Quant’è buffo il... Mistero? Se ti chiami Dario Fo diventa anche molto serio, come il mondo dei puri di cuore visto da sotto la sottana della moglie che ha la passera depositata in sacristia! Oppure, quella storia del figlio bambino di Dio che svela al mondo l’ingiustizia della giustizia tramutando in una statua di sale il piccolo principe prepotente e invidioso, figlio del padrone della città, colpevole di avergli guastato i suoi giochini miracolosi.
Ugo Dighero ha portato in scena al Brancaccino di Roma dal 10 al 13 ottobre scorso (ma lo spettacolo andrà in tournée dal 7 al 17 maggio al Teatro Carcano di Milano e sarà il 24 novembre ad Assisi presso il Teatro degli Instabili) un esilarante monologo, con due storie (Il primo miracolo di Gesù bambino, La parpàja topola) tratte dal Mistero Buffo del Premio Nobel Dario Fo. Malgrado un colpo della strega a sorpresa, l’istrionismo e l’agilità appena claudicante di Dighero non gli ha impedito di mimare ed esprimere con il linguaggio del corpo (un po’ come certi attori en travesti delle operette buffe del grande Mozart) i vari soggetti maschili e femminili, infanzia divina compresa, che affollano le due storie in “grammelot”.

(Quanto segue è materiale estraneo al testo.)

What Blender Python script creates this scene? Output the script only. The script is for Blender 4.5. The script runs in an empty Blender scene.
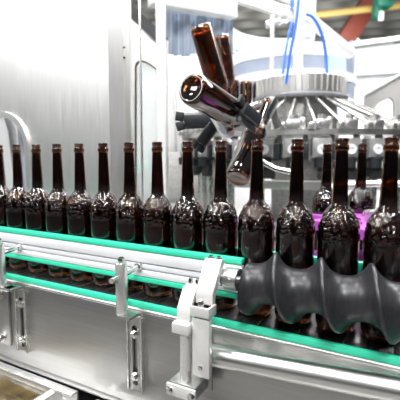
import bpy, bmesh, math, random
from mathutils import Vector, Matrix, noise
random.seed(7)
PI = math.pi
SC = bpy.context.scene
COL = SC.collection

# ------------------------------------------------------------------ camera
FPX = 400.0
PITCH, YAW = 0.11, 0.4971
CAM = Vector((0.9824, -0.7422, 0.3142))
Fv = Vector((-math.sin(YAW)*math.cos(PITCH), math.cos(YAW)*math.cos(PITCH), -math.sin(PITCH)))
Rv = Vector((math.cos(YAW), math.sin(YAW), 0))
Uv = Rv.cross(Fv)
Fh = Vector((-math.sin(YAW), math.cos(YAW), 0))
UP = Vector((0, 0, 1))

def P(x, y, Z):
    """a point seen at (x, y) of the photograph, Z metres deep"""
    return CAM + (Fv + Rv*((x-200)/FPX) + Uv*((200-y)/FPX))*Z

cd = bpy.data.cameras.new('camera'); cam = bpy.data.objects.new('camera', cd); COL.objects.link(cam)
cam.location = CAM; cam.rotation_euler = (PI/2-PITCH, 0, YAW)
cd.sensor_width = 36; cd.lens = 36; cd.clip_start = 0.02; cd.clip_end = 200
cd.dof.use_dof = True; cd.dof.focus_distance = 0.82; cd.dof.aperture_fstop = 5.0
SC.camera = cam

# ------------------------------------------------------------------ materials
def newmat(name):
    m = bpy.data.materials.new(name); m.use_nodes = True
    nt = m.node_tree; b = nt.nodes['Principled BSDF']
    return m, nt, b

def setin(b, **kw):
    for k, v in kw.items():
        k = k.replace('_', ' ')
        if k in b.inputs:
            b.inputs[k].default_value = v

def plain(name, col, rough=0.5, metal=0.0, **kw):
    m, nt, b = newmat(name)
    setin(b, Base_Color=(*col, 1), Roughness=rough, Metallic=metal, **kw)
    return m

def add_noise(m, scale=(1, 1, 1), size=40, lo=0.8, hi=1.1, rough=None, bump=0.0):
    """tone variation, optional roughness variation and bump from one stretched noise"""
    nt = m.node_tree; b = nt.nodes['Principled BSDF']
    tc = nt.nodes.new('ShaderNodeTexCoord'); mp = nt.nodes.new('ShaderNodeMapping')
    mp.inputs['Scale'].default_value = scale
    nz = nt.nodes.new('ShaderNodeTexNoise'); nz.inputs['Scale'].default_value = size; nz.inputs['Detail'].default_value = 5
    nt.links.new(tc.outputs['Object'], mp.inputs['Vector']); nt.links.new(mp.outputs['Vector'], nz.inputs['Vector'])
    c = b.inputs['Base Color'].default_value[:3]
    cr = nt.nodes.new('ShaderNodeValToRGB')
    cr.color_ramp.elements[0].position = .3; cr.color_ramp.elements[1].position = .7
    cr.color_ramp.elements[0].color = (*[min(1, v*lo) for v in c], 1)
    cr.color_ramp.elements[1].color = (*[min(1, v*hi) for v in c], 1)
    nt.links.new(nz.outputs['Fac'], cr.inputs['Fac']); nt.links.new(cr.outputs['Color'], b.inputs['Base Color'])
    if rough:
        mr = nt.nodes.new('ShaderNodeMapRange')
        mr.inputs['To Min'].default_value, mr.inputs['To Max'].default_value = rough
        nt.links.new(nz.outputs['Fac'], mr.inputs['Value']); nt.links.new(mr.outputs['Result'], b.inputs['Roughness'])
    if bump:
        bp = nt.nodes.new('ShaderNodeBump'); bp.inputs['Strength'].default_value = bump; bp.inputs['Distance'].default_value = 0.002
        nt.links.new(nz.outputs['Fac'], bp.inputs['Height']); nt.links.new(bp.outputs['Normal'], b.inputs['Normal'])
    return m

def steel(name, col=.62, rough=(.25, .4), scale=(2, 2, 40), size=30, lo=.9, hi=1.05):
    m = plain(name, (col, col*.99, col*.965), rough[0], 1.0)
    return add_noise(m, scale, size, lo, hi, rough)

M = {}
M['plate'] = steel('brushed_plate', .52, (.3, .42), (1, 40, 60), 6)
M['steel'] = steel('bright_steel', .72, (.2, .32), (20, 20, 4), 10)
M['post'] = add_noise(plain('post_steel', (.78, .775, .76), .26, .8), (20, 20, 2), 8, .95, 1.03)
M['tube'] = steel('tube_steel', .72, (.26, .32), (.5, 10, 10), 4, .97, 1.02)
M['satin'] = steel('satin_steel', .78, (.32, .45), (8, 8, 8), 20)
M['bracket'] = add_noise(plain('bead_blasted_steel', (.72, .715, .70), .42, .5), (1, 1, 1), 30, .94, 1.03)
M['polish'] = steel('polished_steel', .75, (.1, .18), (8, 8, 8), 20)
M['housing'] = steel('housing_steel', .8, (.36, .5), (30, 30, 1), 6, .93, 1.02)
M['dull'] = steel('dull_steel', .45, (.35, .5), (10, 10, 10), 8, .7, 1.1)
M['dark_steel'] = steel('dark_steel', .22, (.35, .5), (10, 10, 10), 8, .6, 1.1)
M['alu'] = add_noise(plain('aluminium_profile', (.80, .80, .83), .35, .2), (1, 30, 30), 10, .95, 1.03, (.3, .4))
M['white'] = add_noise(plain('white_enamel', (.86, .87, .87), .4), (1, 1, 1), 5, .96, 1.02)
M['offwhite'] = add_noise(plain('off_white_enamel', (.72, .72, .70), .45), (1, 1, 1), 6, .9, 1.05)
M['green'] = add_noise(plain('green_plastic', (.04, .62, .38), .38), (1, 20, 20), 10, .92, 1.05)
M['black'] = add_noise(plain('black_plastic', (.018, .018, .021), .36), (30, 4, 4), 10, .7, 1.4, (.3, .42))
M['rubber'] = plain('black_rubber', (.015, .015, .016), .55)
M['gripper'] = add_noise(plain('grey_black_plastic', (.018, .02, .024), .4), (1, 1, 1), 30, .6, 1.5)
M['greyplastic'] = add_noise(plain('grey_plastic', (.23, .235, .25), .4), (1, 1, 1), 40, .8, 1.2)
M['dark'] = plain('dark_recess', (.02, .02, .02), .7)
M['chain'] = steel('chain_steel', .16, (.3, .5), (10, 10, 10), 20, .5, 1.2)
M['valvegrey'] = add_noise(plain('valve_grey', (.36, .36, .355), .4, .3), (1, 1, 1), 30, .7, 1.2)
M['purple'] = add_noise(plain('purple_plastic', (.34, .06, .36), .4), (1, 1, 1), 20, .9, 1.1)
M['blue'] = plain('blue_hose', (.05, .2, .85), .35)
M['framegrey'] = add_noise(plain('frame_grey', (.25, .24, .23), .45, .3), (1, 1, 1), 6, .92, 1.06)
M['red'] = add_noise(plain('red_paint', (.2, .045, .028), .55), (1, 1, 1), 4, .85, 1.1)
M['yellow'] = plain('yellow_paint', (.42, .29, .09), .5)
M['greenpaint'] = add_noise(plain('green_paint', (.01, .13, .085), .45), (1, 1, 1), 12, .6, 1.2)
M['concrete'] = add_noise(plain('concrete', (.18, .176, .17), .75), (1, 1, 1), 3, .7, 1.15, (.6, .85), .2)
M['disc'] = plain('white_disc', (.85, .86, .9), .35)
M['discmark'] = plain('disc_mark', (.35, .38, .45), .5)

# corrugated ceiling: grey sheet with broad bands
m, nt, b = newmat('ceiling_sheet')
tc = nt.nodes.new('ShaderNodeTexCoord'); wv = nt.nodes.new('ShaderNodeTexWave'); wv.inputs['Scale'].default_value = .55
wv.bands_direction = 'Y'; wv.inputs['Distortion'].default_value = .6; wv.inputs['Detail'].default_value = 3
cr = nt.nodes.new('ShaderNodeValToRGB'); cr.color_ramp.elements[0].color = (.17, .17, .155, 1); cr.color_ramp.elements[1].color = (.36, .36, .34, 1)
nt.links.new(tc.outputs['Object'], wv.inputs['Vector']); nt.links.new(wv.outputs['Fac'], cr.inputs['Fac'])
nt.links.new(cr.outputs['Color'], b.inputs['Base Color']); b.inputs['Roughness'].default_value = .7
M['ceiling'] = m

# amber glass with an embossed band on the shoulder and fine wet speckle
def amber(name, col, wet):
    m, nt, b = newmat(name)
    setin(b, Base_Color=(*col, 1), Roughness=.02, Transmission_Weight=1.0, IOR=1.5, Coat_Weight=.6, Coat_Roughness=.015)
    tc = nt.nodes.new('ShaderNodeTexCoord')
    nz = nt.nodes.new('ShaderNodeTexNoise'); nz.inputs['Scale'].default_value = 60; nz.inputs['Detail'].default_value = 2
    nt.links.new(tc.outputs['Object'], nz.inputs['Vector'])
    bp = nt.nodes.new('ShaderNodeBump'); bp.inputs['Distance'].default_value = wet; bp.inputs['Strength'].default_value = .15
    nt.links.new(nz.outputs['Fac'], bp.inputs['Height'])
    nt.links.new(bp.outputs['Normal'], b.inputs['Normal'])
    return m
M['amber'] = amber('amber_glass', (.125, .042, .013), .001)
M['amber_lip'] = plain('amber_lip_glass', (.24, .085, .022), .05, Transmission_Weight=1.0, IOR=1.5)
M['amber_light'] = amber('amber_glass_thin', (.19, .07, .02), .0015)

# clear plastic
def clear(name, col, alpha, rough=.1):
    return plain(name, col, rough, Alpha=alpha, Specular_IOR_Level=.6)
M['pvc'] = clear('pvc_strip', (.36, .43, .55), .8, .2)
add_noise(M['pvc'], (30, 30, .6), 3, .55, 1.35)
M['guard'] = clear('clear_guard', (.36, .41, .52), .6, .15)
M['guardblue'] = clear('tinted_guard', (.62, .80, .92), .35, .1)
M['windowglass'] = clear('window_glass', (.8, .86, .88), .35, .08)
M['cup'] = clear('clear_cup', (.35, .36, .42), .6, .15)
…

Linguaggio quest’ultimo semiserio, con il quale i contastorie depurati e perseguitati dalla Controriforma recitavano nelle loro terre d’esilio parlando a un pubblico che non capiva la loro lingua. I giullari, all’epoca, venivano messi all’indice perché dissacratori dei costumi corrotti degli uomini di Chiesa e quindi considerati un po’ figli del demonio, che ride sempre delle sciocchezze e delle sventure umane, mentre invece i testi benedettini (come ci racconta In nome della rosa) impongono l’ostracismo al riso come si farebbe con un atto sacrilego.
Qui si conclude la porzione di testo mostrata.